The French had their weaker infantry in reserve and enthusiastic if outnumbered cavalry in the rear.

Now the Prussian infantry got to grips with their French counterparts and in the close range firefight their drill gave them the advantage. Also, on their left the Austrian Grenzers had finally been evicted from the top of the Almsdorf Hill. This had come at the cost of almost half of the assaulting Prussians and the death of a third Prussian general! The carnage amongst his senior officers and the sight of Austrian cuirassiers charging through the gap in his lines, chasing routing musketeer,s was enough for Frederick. He ordered the recall to be sounded and the Prussians extricated themselves (with great difficulty) and marched back the way they had come.


 


This was an interesting game to plan. The Prussians had the advantage in quality in horse, foot and guns, and I was getting quite nervous about the Allies prospects as the soldiers were being organised out of their boxes. However the faulty Prussian intelligence did catch the Prussian players unawares and I suspect they would have chosen where they attacked differently if they had known they were facing a numerous and well-organised enemy army.
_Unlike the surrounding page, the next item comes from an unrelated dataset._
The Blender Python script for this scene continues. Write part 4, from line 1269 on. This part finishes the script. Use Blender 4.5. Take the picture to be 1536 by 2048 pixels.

As it was, the choice to send one of the infantry commands to assist in rooting out the Grenzers on their steep hill fatally weakened the main Prussian attack and it was too damaged once the task was achieved to materially affect the rest of the battle. A facinating game.



The final dispositions before the Prussians were forced to throw in the towel.



 The lone French battery of medium artillery were undoubtedly one of the deciding factors in the battle.